Are they considering proficiency pre-reqs? Maybe that will be in a later playtest, but those seem to work out if you have a large number of proficiencies; if proficiencies are not part of the rules or cover light/medium/heavy categories, then you end up with armor traps and auto-picks...
 

dammitbiscuit

First Post
It's all bringing back memories of 3.5, where everyone was in a Chain Shirt, or Full Plate, because medium armor sucked.

Sometimes breastplate got used, only because Mithril changed it to Light class armor, making it less :):):):):):).
 

Another point for the armor discussion is that in the current playtest of D&D next, there are magical armors and shields. Bringing back +1 shields gives another AC boost to players who wield shields (which is likely to be those proficient in them).
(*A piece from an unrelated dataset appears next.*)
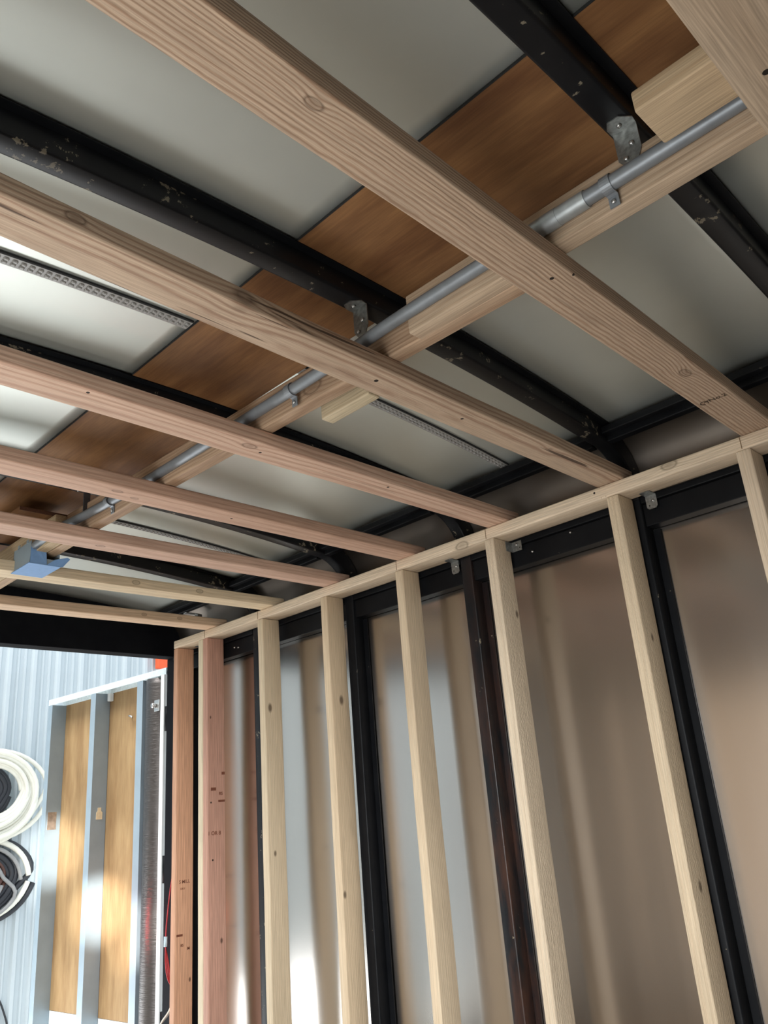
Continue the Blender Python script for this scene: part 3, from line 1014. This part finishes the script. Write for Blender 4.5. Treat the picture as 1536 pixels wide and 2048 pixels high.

So fighters and clerics have another source of bonuses to try and keep their AC's equal to the high-dex rogue, but it requires magic items to do it.
 

Scribble

First Post
Has anyone done the numbers to see how things work out for THESE particular pre-gen characters, as opposed to in general?
 

Dragonblade

Adventurer
The armor system is just wonky.

4e's elegant handling of light (stat mod + AC) and heavy armor (just AC) was really much better than this.

4e style armor is simple and elegant which fits in with the design ethos of DnDNext and it should be something both new and old school players can agree on.